São duas maneiras principais de chegar ao ataque. Uma é com a técnica, condução e passes acima da média de Digne pelo lado esquerdo, e outra nos pivôs de Calvert-Lewin – que é também o artilheiro do time e vem se destacando por finalmente estar sendo usado de acordo com suas características. Com 1,87m de altura, é uma referência que casa com os movimentos de Richarlison, uma daquelas peças que não podemos definir como ponta ou centroavante.
É um segundo atacante e por ali, pegando as sobras e partindo pra cima das defesas, rende o seu melhor. Com 31 chances criadas, 34 passes chave, 12 gols e 34 chutes ao alvo, é a principal força criativa do grupo. Enquanto isso, um entre Bernard e Iwobi acaba sendo o articulador, responsável por receber a bola nas entrelinhas (partindo da ponta para o meio) e encontrando os passes que condicionam os ataques para os momentos incisivos.
Na direita, a conhecida velocidade de Walcott gera situações indesejadas para os marcadores e, direta e indiretamente, contribui para a equipe se manter perto do gol. É comum ver Sidibé subindo ‘como quem não quer nada’ e, explorando esse tempo-espaço que sobra, cruzando para a área – onde Calvert-Lewin costuma estar bem posicionado para concluir. E é com o camisa 9 que a fase defensiva começa.
Seu discernimento sem bola é ótimo e ele define a postura na marcação, baseada em um 4-4-2 que faz essa pressão inicial e depois retrai as linhas em um bloco médio. O que vimos acontecer muitas vezes é a agressividade pra cima do goleiro causando um lançamento ou chutão pra frente, criando o cenário em que Mina é dominante. O ex-Palmeiras se impõe nos duelos aéreos e tem a cobertura cada vez mais confiável de Holgate.
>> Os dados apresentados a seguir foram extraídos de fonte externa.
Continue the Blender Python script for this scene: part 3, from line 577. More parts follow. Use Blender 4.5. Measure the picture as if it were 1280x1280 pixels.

O zagueiro de 23 anos se posiciona com inteligência e chama atenção pelo timing de suas intervenções, fator decisivo para quem é o último homem antes do goleiro. E eles trabalham bastante, visto que, como citei acima, o meio-campo é o setor de menor participação em todas as fases do jogo. Digne acumula performances sólidas também na marcação, encostando no adversário e confiando em sua agilidade para não ser ultrapassado.
Sidibé é inconsistente e pode decepcionar em momentos cruciais, mas ao menos contribui com desarmes importantes e uma combatividade notável. Debaixo das traves está outro jogador de temporada instável, Jordan Pickford. O titular da Inglaterra não convence há um bom tempo e, se ocasionalmente opera milagres, deixa passar finalizações simples com mais frequência do que deveria.
A ver se Ancelotti conseguirá recuperar esse caso preocupante como fez com o resto do time. Seguindo essas instruções claras e sabendo se adaptar às circunstâncias dos confrontos, esse é um Everton superior aos anteriores em ímpeto, organização e consciência. E desempenho. Mesmo que os últimos resultados antes da paralisação não tenham sido agradáveis: derrotas para Chelsea e Arsenal (fora) e empate contra o Manchester United (casa).
A sequência, de fato, não era das mais simples. Mas a expectativa é que sirva de aprendizado e a equipe consiga repetir diante dos grandes o nível demonstrado nos jogos frente ao ‘resto’. Precisa também de investimento e, sobretudo, inteligência no mercado. A alta rotação nas recentes temporadas criou um plantel desequilibrado. Mas o processo que esse treinador histórico está tentando aplicar em uma instituição que não vê a hora de subir de patamar é das narrativas mais interessantes do futebol inglês no momento.